Due parole: Vacca Boia. Il pubblico si mette a ridere, i giudici altrettanto, ma è visibile la voglia di tutti di ascoltare questo pezzo che, tecnicamente, racconta di una storia d’amore tra un uomo ed una femmina adulta di bovino (“vacca”, appunto, nel linguaggio rustico toscano).
Standing ovation, oceano di applausi e un consenso condiviso tra i giudici, soprattutto da parte di Victoria Cabello, a cui il duo toscano non risparmia simpatiche battute (d’altronde si sa “siamo toscani, si fa pe’ ride’!”).
A fine puntata sui social network impazza la vacca-boia-mania. Il video della audizione supera il milione di visualizzazioni e il pubblico da casa non aspetta altro che i Bootcamp per poter assistere alla prossima esibizione dei due ragazzi (“quelli di Vacca Boia, che non l’hai sentita?”).
Ai Bootcamp però qualcosa va storto. Dopo la seconda standing ovation succede l’impensabile e Morgan esclude il duo toscano dalla fase successiva.

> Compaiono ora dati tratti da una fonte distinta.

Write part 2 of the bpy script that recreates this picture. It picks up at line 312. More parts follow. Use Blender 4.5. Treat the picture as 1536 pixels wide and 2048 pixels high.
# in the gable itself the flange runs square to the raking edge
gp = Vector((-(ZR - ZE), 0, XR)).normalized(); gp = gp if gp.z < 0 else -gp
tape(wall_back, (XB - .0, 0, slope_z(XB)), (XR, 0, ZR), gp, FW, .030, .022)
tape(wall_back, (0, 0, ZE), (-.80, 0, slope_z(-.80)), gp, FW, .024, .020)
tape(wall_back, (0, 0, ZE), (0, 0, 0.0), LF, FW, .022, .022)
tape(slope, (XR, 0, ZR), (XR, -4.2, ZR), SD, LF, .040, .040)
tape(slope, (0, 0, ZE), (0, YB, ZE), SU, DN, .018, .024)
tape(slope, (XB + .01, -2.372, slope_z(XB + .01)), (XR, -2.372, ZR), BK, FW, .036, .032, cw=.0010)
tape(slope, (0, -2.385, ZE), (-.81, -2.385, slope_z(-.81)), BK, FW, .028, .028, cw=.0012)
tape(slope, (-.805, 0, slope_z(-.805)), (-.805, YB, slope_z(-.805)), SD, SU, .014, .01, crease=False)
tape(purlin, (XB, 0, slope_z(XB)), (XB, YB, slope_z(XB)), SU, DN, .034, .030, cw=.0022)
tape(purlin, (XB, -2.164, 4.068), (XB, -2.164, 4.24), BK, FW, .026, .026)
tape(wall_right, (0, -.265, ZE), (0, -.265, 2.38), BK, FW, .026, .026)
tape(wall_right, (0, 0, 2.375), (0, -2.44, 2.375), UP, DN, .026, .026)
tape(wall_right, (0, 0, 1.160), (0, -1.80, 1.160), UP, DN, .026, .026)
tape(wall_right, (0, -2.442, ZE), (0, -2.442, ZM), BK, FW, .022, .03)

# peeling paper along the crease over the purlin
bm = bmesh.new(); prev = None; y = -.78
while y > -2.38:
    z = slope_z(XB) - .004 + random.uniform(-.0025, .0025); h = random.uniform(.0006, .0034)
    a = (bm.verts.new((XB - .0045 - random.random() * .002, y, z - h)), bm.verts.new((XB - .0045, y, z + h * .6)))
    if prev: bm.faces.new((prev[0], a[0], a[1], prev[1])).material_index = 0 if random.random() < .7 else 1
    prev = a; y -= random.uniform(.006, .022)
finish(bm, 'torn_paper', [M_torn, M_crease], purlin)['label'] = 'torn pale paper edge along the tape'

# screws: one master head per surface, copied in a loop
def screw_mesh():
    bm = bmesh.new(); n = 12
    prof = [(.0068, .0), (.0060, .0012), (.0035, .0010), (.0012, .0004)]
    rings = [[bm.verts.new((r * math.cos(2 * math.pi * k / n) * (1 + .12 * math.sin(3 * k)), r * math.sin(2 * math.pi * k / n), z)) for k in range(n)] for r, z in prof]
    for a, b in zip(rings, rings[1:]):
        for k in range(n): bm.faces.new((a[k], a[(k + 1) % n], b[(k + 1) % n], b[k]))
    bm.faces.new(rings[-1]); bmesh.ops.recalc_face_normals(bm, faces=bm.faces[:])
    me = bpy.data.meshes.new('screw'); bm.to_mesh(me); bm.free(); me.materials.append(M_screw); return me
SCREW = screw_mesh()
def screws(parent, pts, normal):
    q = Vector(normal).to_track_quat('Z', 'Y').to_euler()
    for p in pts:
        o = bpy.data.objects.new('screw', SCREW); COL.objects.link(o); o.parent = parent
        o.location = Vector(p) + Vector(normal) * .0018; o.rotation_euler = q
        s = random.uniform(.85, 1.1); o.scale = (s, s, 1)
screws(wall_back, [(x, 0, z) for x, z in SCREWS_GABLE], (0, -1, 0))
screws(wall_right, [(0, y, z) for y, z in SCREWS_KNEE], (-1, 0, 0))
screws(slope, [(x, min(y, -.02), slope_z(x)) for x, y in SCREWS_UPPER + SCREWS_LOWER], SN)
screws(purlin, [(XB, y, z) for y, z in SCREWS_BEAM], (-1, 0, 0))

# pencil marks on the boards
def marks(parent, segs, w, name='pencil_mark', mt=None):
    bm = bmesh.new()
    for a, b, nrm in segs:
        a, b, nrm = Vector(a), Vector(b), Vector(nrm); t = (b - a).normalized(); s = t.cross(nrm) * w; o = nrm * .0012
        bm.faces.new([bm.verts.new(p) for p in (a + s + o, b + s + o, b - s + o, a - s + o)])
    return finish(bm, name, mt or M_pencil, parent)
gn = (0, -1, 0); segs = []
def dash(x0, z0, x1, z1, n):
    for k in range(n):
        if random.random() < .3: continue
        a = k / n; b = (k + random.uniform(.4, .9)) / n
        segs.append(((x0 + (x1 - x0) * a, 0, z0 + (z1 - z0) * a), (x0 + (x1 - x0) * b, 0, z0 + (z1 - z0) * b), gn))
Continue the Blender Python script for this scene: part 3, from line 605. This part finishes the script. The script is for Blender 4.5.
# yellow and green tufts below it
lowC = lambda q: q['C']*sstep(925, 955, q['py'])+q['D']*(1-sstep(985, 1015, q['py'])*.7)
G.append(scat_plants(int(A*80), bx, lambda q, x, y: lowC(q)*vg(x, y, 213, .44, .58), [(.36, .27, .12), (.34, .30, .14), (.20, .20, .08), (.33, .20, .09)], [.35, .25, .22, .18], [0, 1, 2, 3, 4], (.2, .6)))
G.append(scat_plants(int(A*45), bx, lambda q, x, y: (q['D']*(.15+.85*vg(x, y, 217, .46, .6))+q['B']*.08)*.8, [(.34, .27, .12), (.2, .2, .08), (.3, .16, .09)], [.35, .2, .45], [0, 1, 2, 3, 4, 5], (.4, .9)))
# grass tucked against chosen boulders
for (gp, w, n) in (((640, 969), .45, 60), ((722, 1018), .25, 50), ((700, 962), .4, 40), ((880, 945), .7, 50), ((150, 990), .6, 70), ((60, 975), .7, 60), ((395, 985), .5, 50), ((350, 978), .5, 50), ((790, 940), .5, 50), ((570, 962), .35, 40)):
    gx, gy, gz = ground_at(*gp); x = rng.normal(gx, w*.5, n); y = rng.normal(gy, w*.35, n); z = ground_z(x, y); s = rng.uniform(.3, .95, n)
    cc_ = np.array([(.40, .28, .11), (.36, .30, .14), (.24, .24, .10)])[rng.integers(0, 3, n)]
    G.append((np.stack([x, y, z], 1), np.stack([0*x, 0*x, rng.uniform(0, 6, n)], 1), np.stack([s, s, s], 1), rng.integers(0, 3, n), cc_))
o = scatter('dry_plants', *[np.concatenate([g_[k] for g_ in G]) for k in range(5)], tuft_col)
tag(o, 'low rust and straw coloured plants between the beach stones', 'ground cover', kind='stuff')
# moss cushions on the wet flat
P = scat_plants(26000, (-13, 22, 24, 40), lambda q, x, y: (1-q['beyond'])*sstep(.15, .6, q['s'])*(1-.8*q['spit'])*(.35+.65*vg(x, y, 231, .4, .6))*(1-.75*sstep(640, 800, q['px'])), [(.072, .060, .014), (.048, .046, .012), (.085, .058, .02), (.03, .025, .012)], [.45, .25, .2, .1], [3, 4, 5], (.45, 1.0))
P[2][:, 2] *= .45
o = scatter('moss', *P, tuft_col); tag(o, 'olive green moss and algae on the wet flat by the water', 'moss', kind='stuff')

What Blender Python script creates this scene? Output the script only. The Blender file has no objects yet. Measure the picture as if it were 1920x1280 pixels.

Su internet è la rivolta! L’hashtag di sostegno #rivogliamoceccoecipo diventa ormai un trend su Twitter insieme con i dubbi riguardo la sanità mentale del giudice ex Bluvertigo (confermate, forse, dai suoi numerosi “exploit” nelle puntate successive).
Cecco e Cipo però accettano la sconfitta in maniera composta, senza scenate e polemiche, contenti di aver fatto divertire un così grande pubblico con la loro musica.
Nel frattempo il loro primo album (Roba da Maiali) scala le classifiche di iTunes e entra nella top 10, mentre il loro secondo lavoro (Lo Gnomo e lo Gnu) incomincia a diffondersi tra il pubblico, ancora indignato per la recente eliminazione del gruppo dal programma.
I due ragazzi tornano quindi a casa, a Vinci, da vincitori, appunto.
La Cecco e Cipo mania non svanisce, grazie anche all’opera di merchandising (le magliette #vaccaboia vanno a ruba) e la costante presenza sui social network. Il pubblico incomincia a conoscere e ad appassionarsi ad altre canzoni del vecchio e del nuovo album.
Se volessimo mettere a confronto i due album pubblicati potremmo dire che entrambi condividono quella atmosfera scherzosa con cui Cecco e Cipo si sono presentati al grande pubblico. Dopo una analisi e un ascolto più approfonditi le differenze arrivano dirette all’orecchio. Mentre in Roba da Maiali il paesaggio agreste e le similitudini con oggetti quotidiani caratterizzano gran parte della tracklist, Lo Gnomo e lo Gnu sembra avere una dimensione diversa. I due ragazzi incominciano ad interrogarsi sul senso di ciò che li circonda, una sorta di riflessione più profonda, che trae spunto da un universo immaginifico e quasi fiabesco.
Numeri alla mano, Cecco e Cipo hanno fatto veramente un gran lavoro in entrambi i casi. Hanno saputo sfruttare (ancora più intelligentemente secondo me) la limitata visibilità dovuta alle audizioni di XF8. Ma la domanda che rimane alla fine è sempre la stessa: “Può la musica indie diventare un genere da X Factor, simbolo d’eccellenza della cultura popolare?”.
Le risposte sono per lo più ambivalenti. Logicamente verrebbe da rispondere “indie” diverso da “pop”, per definizione. Una semplice equazione, un teorema, che gli artisti seguono religiosamente ma che forse, in fondo in fondo, vorrebbero provare a confutare. Chi ci prova spesso e volentieri viene messo alla gogna (un esempio tra i tanti è Brunori che apre i concerti di Ligabue questa estate). Ma alla fine cosa ci sta di male? Cosa c’è di tanto sbagliato nel voler farsi conoscere dal grande pubblico?(a maggior ragione se i risultati sono come quelli dell’audizione del duo toscano).
Forse lo stesso Morgan è uno degli artisti che segue la soprammenzionata equazione come un mantra e, forse, ha voluto preservare l’originalità e il carattere genuino dei due ragazzi.
Le risposte a queste domande sinceramente non le so, e le lascio in sospeso anche perché non vorrei mai che mi venisse conferita una Licenza di Tuttologo ad honorem!